Per la transizione ecologica non basta la decrescita
di Filippo Belloc - 31/05/2021
Fonte: Il Manifesto
La questione della transizione ecologica è tornata al centro della discussione politica nel mondo della sinistra. E con essa l’eterno dibattito sul ruolo dell’innovazione tecnologica. Chi sostiene la via della decrescita punta il dito su quanto produciamo più che sul come, e vede nel binomio ecologia e tecnologia una essenziale contraddizione in termini (si veda Paolo Cacciari sul manifesto del 15.5.2021).
Ci sono almeno due ragioni alla base della diffidenza verso le nuove tecnologie in ambito ambientale.
La prima è una certa generalizzazione per cui le innovazioni tecnologiche implichino sempre la distruzione di risorse al fine del soddisfacimento di un bisogno umano di cui forse si poteva fare a meno. Ma le innovazioni “verdi” sono funzionali proprio alla riduzione dell’uso delle risorse esauribili e consentono di associare un minore impatto ambientale a uno stesso, o anche maggiore, livello di benessere.

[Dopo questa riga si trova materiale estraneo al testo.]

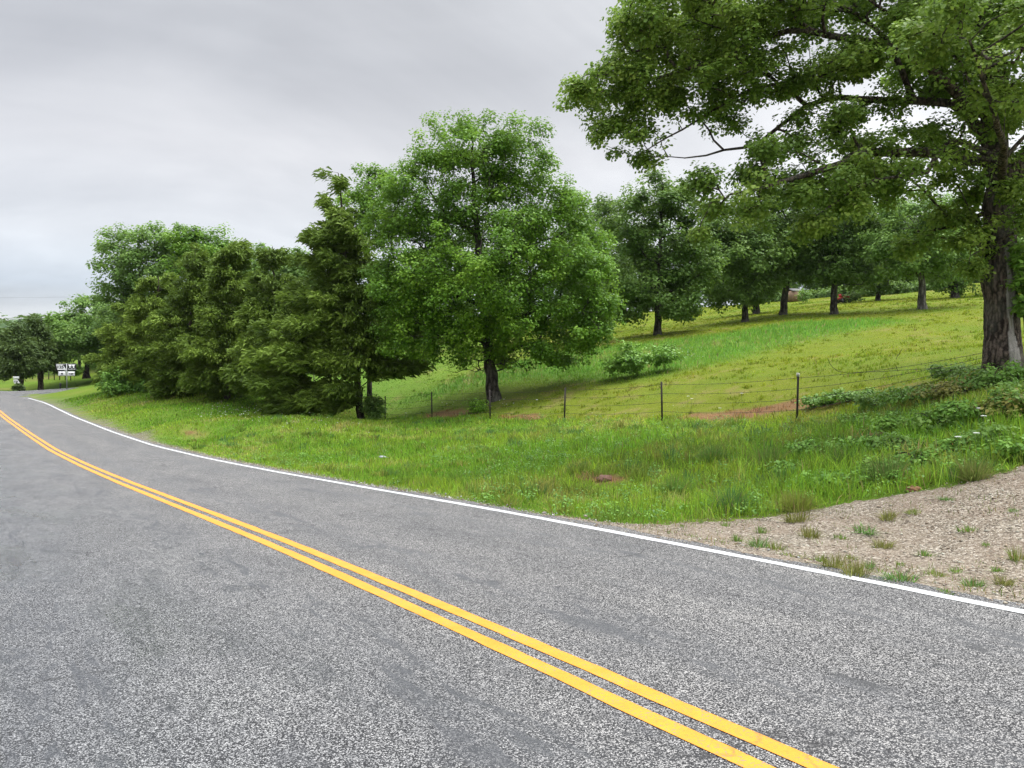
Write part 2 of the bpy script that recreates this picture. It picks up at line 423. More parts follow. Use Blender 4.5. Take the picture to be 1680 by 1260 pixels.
c = mixc(nt, math_n(nt, 'MULTIPLY', tar, .82), c, (.045, .047, .053))
sp1 = noise(nt, mapping(nt, uvn, (3.2, 1.3, 1), loc=(5, 2, 0)), 1.4, 6, .75, .4); sp2 = noise(nt, uvn, 22, 3, .7)
c = mixc(nt, math_n(nt, 'MULTIPLY', ramp(nt, math_n(nt, 'MULTIPLY_ADD', sp2, .25, sp1), [(.74, (0, 0, 0)), (.80, (1, 1, 1))]), .8), c, (.03, .031, .034))
c = mixc(nt, math_n(nt, 'MULTIPLY', wpm, .13), c, (.085, .088, .097))
# fine thermal cracks, mostly across the lanes
crm = crack_nodes(nt, uvn)
dl2 = ramp(nt, math_n(nt, 'MULTIPLY_ADD', off, .1, .5), [(.30, (1, 1, 1)), (.49, (.0, .0, .0))])
c = mixc(nt, math_n(nt, 'MULTIPLY', dl2, .55), c, mixc(nt, 1, c, (.70, .75, .82), 'MULTIPLY'))
c = mixc(nt, crm, c, (.02, .02, .022))
nt.links.new(c, b.inputs['Base Color'])
# the far lane is still damp in places: smoother, so it carries the sky
damp = math_n(nt, 'MULTIPLY', ramp(nt, off, [(.3, (1, 1, 1)), (.5, (0, 0, 0))]), 1.0)
dn = noise(nt, mapping(nt, uvn, (.9, .3, 1), loc=(1, 4, 0)), 1.2, 4, .55)
dlane = ramp(nt, math_n(nt, 'MULTIPLY_ADD', off, .1, .5), [(.30, (1, 1, 1)), (.49, (.0, .0, .0))])
rg = math_n(nt, 'SUBTRACT', .80, math_n(nt, 'MULTIPLY', dlane, math_n(nt, 'MULTIPLY', ramp(nt, dn, [(.40, (0, 0, 0)), (.58, (1, 1, 1))]), .56)))
rg = math_n(nt, 'SUBTRACT', rg, math_n(nt, 'MULTIPLY', tar, .18))
nt.links.new(rg, b.inputs['Roughness']); b.inputs['Specular IOR Level'].default_value = .42
bump(nt, math_n(nt, 'SUBTRACT', math_n(nt, 'MULTIPLY', vo.outputs['Distance'], -1.0), math_n(nt, 'MULTIPLY', crm, 1.5)), .55, .008, b)

sroad = np.concatenate([np.arange(-25, 40, .35), np.arange(40, 130, 1.0)])
V, q, uv = strip('road', sroad, np.r_[-3.75, -3.3, -2.2, -1.1, 0, 1.1, 2.2, LANE, LANE + .22], 0, M_ROAD, jit=.22)
road = mesh_np('road', V, [q], M_ROAD, uv=uv, smooth=True); tag(road, kind='structure')
# side road: runs off square to the right, climbing
ts = np.linspace(-.1, 34, 60); ws = np.linspace(-3.2, 3.2, 7)
TT, WW = np.meshgrid(ts, ws, indexing='ij')
flare = 3.2 * np.clip(1 - TT / 4.5, 0, 1) ** 2 * np.sign(WW) * (np.abs(WW) > 3)
s_ = SIDE_S + WW + flare; c0 = cs(s_) + LANE + TT
SX = s_ * D[0] + c0 * N[0]; SY = s_ * D[1] + c0 * N[1]
rzj = zs(s_); SZ_ = np.maximum(side_z(TT), -9) * sstep(0, 3, TT) + rzj * (1 - sstep(0, 3, TT)) - .004
i = np.arange(TT.size).reshape(TT.shape)
q = np.stack([i[:-1, :-1], i[1:, :-1], i[1:, 1:], i[:-1, 1:]], -1).reshape(-1, 4)
sideroad = mesh_np('side_road', np.stack([SX, SY, SZ_], -1), [q], M_ROAD, uv=np.stack([WW, TT], -1).reshape(-1, 2), smooth=True); tag(sideroad, kind='structure')

def paint(name, col, wear):
    m, nt, b = new_mat(name); p = geopos(nt)
    n1 = noise(nt, p, 70, 3, .7); n2 = noise(nt, p, 5, 4, .6)
    c = ramp(nt, n1, [(.25, tuple(x * .72 for x in col)), (.55, col)])
    worn = math_n(nt, 'MULTIPLY', ramp(nt, n1, [(.37, (1, 1, 1)), (.45, (0, 0, 0))]), ramp(nt, n2, [(.4, (0, 0, 0)), (.62, (1, 1, 1))]))
    c = mixc(nt, math_n(nt, 'MULTIPLY', worn, wear), c, (.14, .135, .13))
    c = mixc(nt, math_n(nt, 'MULTIPLY', crack_nodes(nt, nd(nt, 'ShaderNodeTexCoord').outputs['UV']), .35), c, (.035, .03, .026))
    c = mixc(nt, .4, c, mixc(nt, 1, c, ramp(nt, n2, [(.3, (.62, .62, .62)), (.7, (1.1, 1.1, 1.1))]), 'MULTIPLY'))
    nt.links.new(c, b.inputs['Base Color']); b.inputs['Roughness'].default_value = .7
    bump(nt, n1, .35, .004, b); return m
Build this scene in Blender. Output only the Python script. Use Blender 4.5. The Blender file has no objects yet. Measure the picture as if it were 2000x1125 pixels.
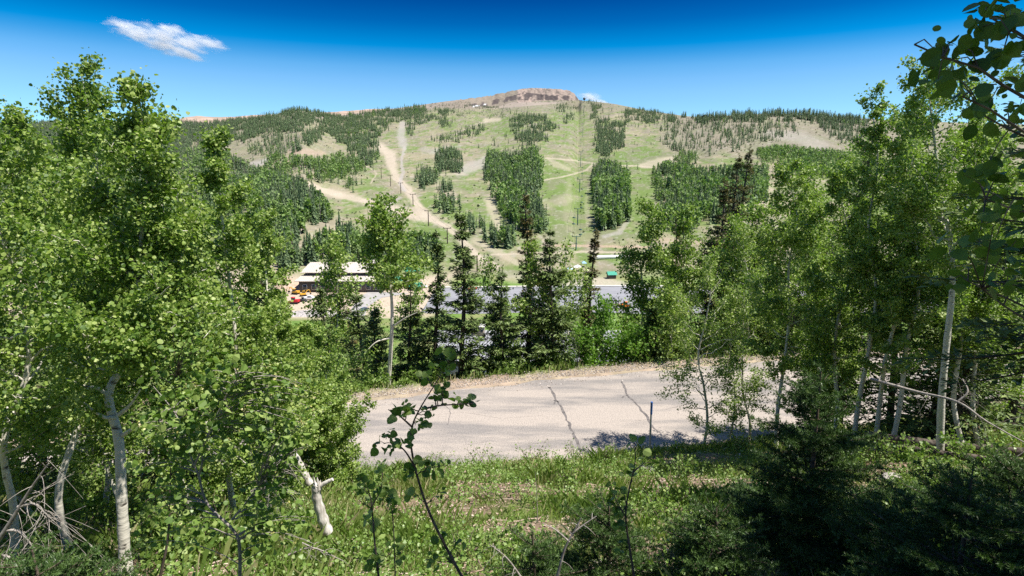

E’ vero che un’innovazione potenzialmente verde può all’inizio richiedere processi di lavorazione dei materiali dannosi per l’ambiente. Ma una volta che si sia accertato che una nuova tecnologia alla fine di tutto il suo ciclo di vita (produzione, adozione, smaltimento) avrà fatto bene, e non male, all’ambiente, rispetto alle tecnologie pre-esistenti, non c’è un interesse di tipo ambientale per cui ci si dovrebbe opporre alla sua adozione. A meno che non ci si attenda una sua rapida obsolescenza a fronte di una lunga vita attesa della sua infrastruttura fisica, rendendo difficile o molto costoso l’adozione di nuove tecnologie più efficienti presto disponibili (è il cosiddetto lock-in infrastrutturale).
La seconda ragione è la presunta incompatibilità tra ambiente e occupazione. Tuttavia, il lavoro umano, di per sé, non è un input inquinante, e non esistono meccanismi automatici per cui l’efficientamento energetico dei processi produttivi debba avvenire al prezzo di una contrazione dell’occupazione. Le tecnologie che consentono di risparmiare nell’uso di input inquinanti non necessariamente richiedono un minore impiego di lavoro.
Un’estesa documentazione empirica ci dice che spesso è vero il contrario. Tra altri, il famoso studio The future of employment dei due economisti di Oxford Carl Frey and Michael Osborne (pubblicato su Technological Forecasting and Social Change, 2017) mostra che le occupazioni associate alle innovazioni ambientali sono esposte a un bassissimo rischio di automazione. Semmai è la strada della riduzione dell’uso delle risorse a parità di tecnologia (la decrescita sic et simpliciter) a causare una distruzione di posti di lavoro.
Al tempo stesso, non bisogna certo cadere vittima della retorica di una visione deterministica secondo cui ce la caveremo sicuramente, e sarà stato grazie alla tecnologia. Se molte innovazioni verdi hanno anche il pregio di indurre un aumento della produttività (è quello che gli economisti chiamano “effetto efficienza economica”), per esempio perché consentono di risparmiare nel costo degli input energetici, molte altre non godono di questa caratteristica. E la loro adozione, se desiderabile per l’ambiente, non lo è per gli utilizzatori dell’innovazione quando questi cercano di massimizzare il proprio interesse privato.
Più a monte, la stessa produzione dell’innovazione potrebbe essere economicamente non attraente per le imprese, ad esempio a causa dell’elevato costo di sviluppo a fronte dell’impossibilità di prevedere se si raggiungerà un tasso di adozione della tecnologia (e quindi una corrispondente domanda) sufficiente a giustificare l’investimento privato. Infine, i processi di evoluzione tecnologica sono essenzialmente incerti ed inoltre possono alimentare meccanismi di diseguaglianza.
E’ cruciale dunque impiegare gli strumenti della politica economica, per deviare il percorso di evoluzione tecnologica verso l’esito che riteniamo più desiderabile per la collettività. Molte innovazioni verdi non generano alcun “effetto efficienza economica” (cioè non aumentano il profitto di chi le produce o l’utilità di chi le adotta), eppure sono desiderabili dal punto di vista ambientale, perché generano esternalità positive nella forma di un ridotto impatto ambientale. Senza un intervento pubblico, questi benefici vanno perduti.
Ripensare i nostri modelli di consumo è ineludibile, ma moderare i consumi lasciando poi al solo mercato la scelta di quale tecnologia produrre e adottare significa rinunciare a occasioni utili per migliorare la sostenibilità ambientale delle attività umane. Il progresso tecnologico non è un processo deterministico e la sua direzione ha un impatto cruciale sul rapporto tra uomo ed ecosistema: perché non occuparcene?